FRS 002            Sec. 013            (2 units)            CRN 56133            T  2:10-4:00pm            109 Wellman

100 Years of Solitude in the Southwest

Instructor:  Carlos Francisco Jackson, Department of Chicana/o Studies, College of Letters and Science

Description: This seminar will be reading Gabriel Garcia Marquez’s novel, 100 Years of Solitude. This novel is a timeless masterpiece that provides the reader with a window with which to view the social and political developments in the Americas since European contact in 1492. Marquez, in his Nobel Prize acceptance lecture described the distorted, fantastical, and implausible view European Colonists placed on the Americas and in the following quote he specifically elaborates on the Spanish attempt to find the mythical fountain of youth in today’s American Southwest: “In his search for the fountain of eternal youth, the mythical Alvar Núñez Cabez de Vaca explored the north of Mexico for eight years, in a deluded expedition whose members devoured each other and only five of whom returned, of the six hundred who had undertaken it. One of the many unfathomed mysteries of that age is that eleven thousand mules, each loaded with one hundred pounds of gold, that left Cuzco one day to pay the ransom of Atahualpa and never reached their destination. Subsequently, in colonial times, hens were sold in Cartagena de Indias, that had been raised on alluvial land and whose gizzards contained tiny lumps of gold.” Marquez used these examples of folly in his lecture to explain that historical truth and magical realism are often equally valid forms of storytelling. Similar fantasies and storytelling led to the colonization and mass population of California and the American Southwest with the gold rush and the promise of productive lands.

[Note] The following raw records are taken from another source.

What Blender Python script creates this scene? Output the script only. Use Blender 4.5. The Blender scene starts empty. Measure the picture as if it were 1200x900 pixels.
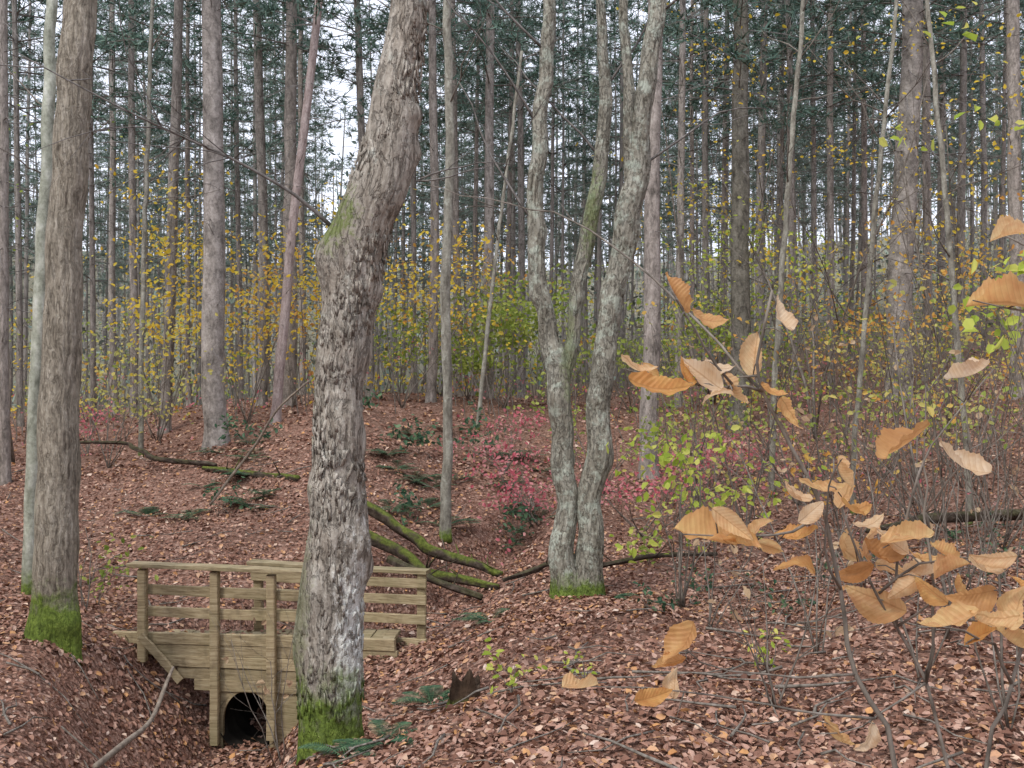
import bpy, math, random
import numpy as np
from mathutils import Vector, Matrix, noise as mn
R=math.radians
rng=np.random.default_rng(11); random.seed(11)
S=bpy.context.scene; COL=S.collection
F=1166.667; CZ=1.7
def P(px,py,Y): return np.array([(px-600)/F*Y, Y, CZ-(py-450)/F*Y])
def unit(v):
    v=np.asarray(v,float); return v/(np.linalg.norm(v)+1e-9)

# ---------------------------------------------------------------- terrain
cp=[(0,890,5.6),(180,860,6.2),(390,882,5.5),(600,850,5.0),(900,840,5.0),(1150,820,5.0),
 (0,765,7.6),(62,738,8.3),(180,800,7.6),(600,775,6.5),(800,745,7),(1100,722,7),
 (20,720,9.4),(130,748,9.2),(360,790,8.6),(480,775,9.0),(520,742,10),(675,700,9.5),(850,690,9.5),(1100,670,9.5),
 (50,650,12),(150,640,12),(250,640,12),(350,645,12),(470,655,12),(560,680,11.7),(640,655,12),(800,655,12),(1000,645,12),(1180,630,12),
 (30,565,16),(150,558,16),(300,540,16),(430,528,16),(540,560,16),(650,570,16),(800,575,16),(1000,560,16),(1180,540,16),
 (30,510,22),(150,505,22),(300,488,20),(430,478,20),(560,485,21),(700,492,22),(900,480,22),(1150,450,22),
 (0,480,40),(200,475,40),(450,470,40),(700,452,40),(900,418,40),(1150,388,40),
 (0,430,80),(300,435,80),(600,415,80),(900,360,80),(1150,330,80),
 (0,310,160),(300,335,160),(600,345,160),(900,310,160),(1200,280,160),
 (-300,290,450),(300,315,450),(600,325,450),(1200,275,450),(1700,265,450)]
pts=[P(*c) for c in cp]
for x,y,z in [(-4,-6,-.2),(0,-6,.1),(4,-6,.3),(-3,0,-.25),(0,0,0),(3,0,.2),(-2,3,-.35),(0,3,-.03),(2,3,.15)]:
    pts.append(np.array([x,y,z],float))
pts=np.array(pts)
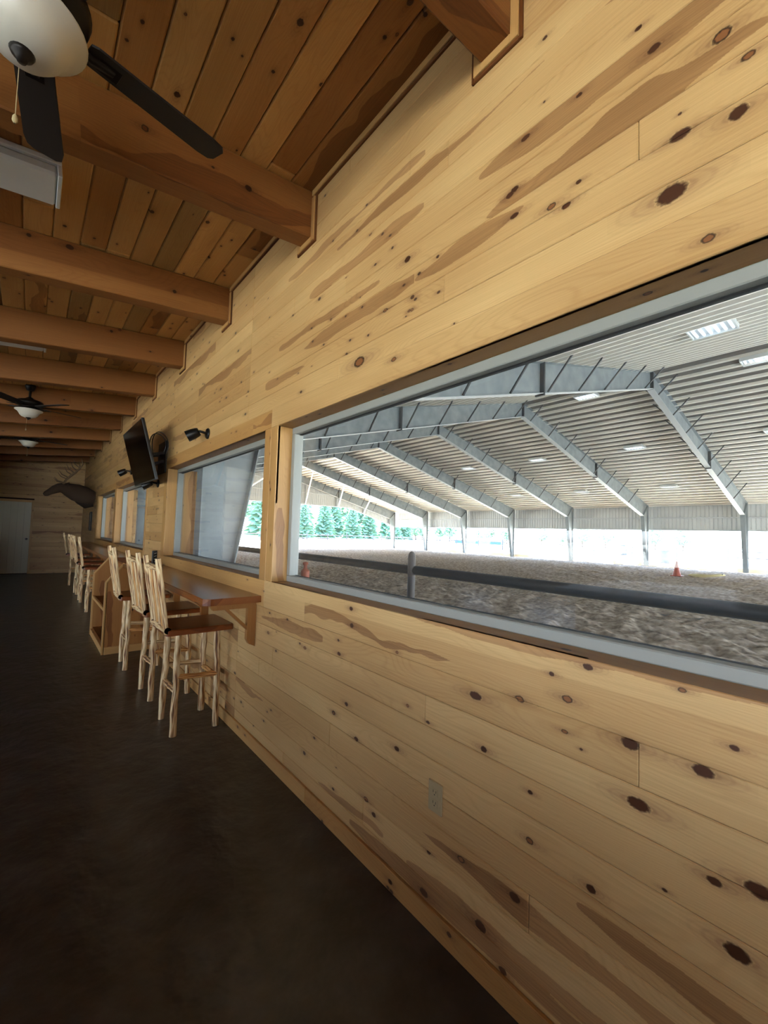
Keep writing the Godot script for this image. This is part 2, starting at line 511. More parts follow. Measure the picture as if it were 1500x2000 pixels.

Format: This seminar will use this book as a guide to discuss the colonization and conquest of the American Southwest. Selected supplemental articles will be utilized to provide a specific focus on the experience of people whose lives were altered due to Spanish and American colonization in the Southwest. The seminar will meet for two hours once a week for ten weeks. The seminar will be reading and discussing the novel while simultaneously making contemporary and historical connections between the text and the historical development of the Southwest.  Grading: Students will be evaluated based upon three factors. Attendance/participation (20%): for full credit students must attend all sections and be fully prepared for discussion by reading the assigned material. Students will be expected and encouraged to share their perspectives on the reading’s content and relevance. Discussion Questions (20%): Students will be expected to lead one class discussion by creating discussion questions that prompt dialogue on themes relating to the course. Journal (30%): Students will be expected to keep a journal of their thoughts that relate to the reading and seminar’s discussions. These will be collected three times throughout the quarter. Analytic Paper (30%): Each student will write a 5-page paper on a topic that will be chosen in consultation with the Professor.

About the Instructor: Carlos Jackson is an Assistant Professor in the Chicana/o Studies Program. He is an artist and writer whose current book project is a survey of the Chicano Art Movement. He has exhibited his paintings, prints, and murals nationally and is currently the first Director of the Taller Arte del Nuevo Amanecer (TANA), a Chicano Studies community based art center located in Woodland, California.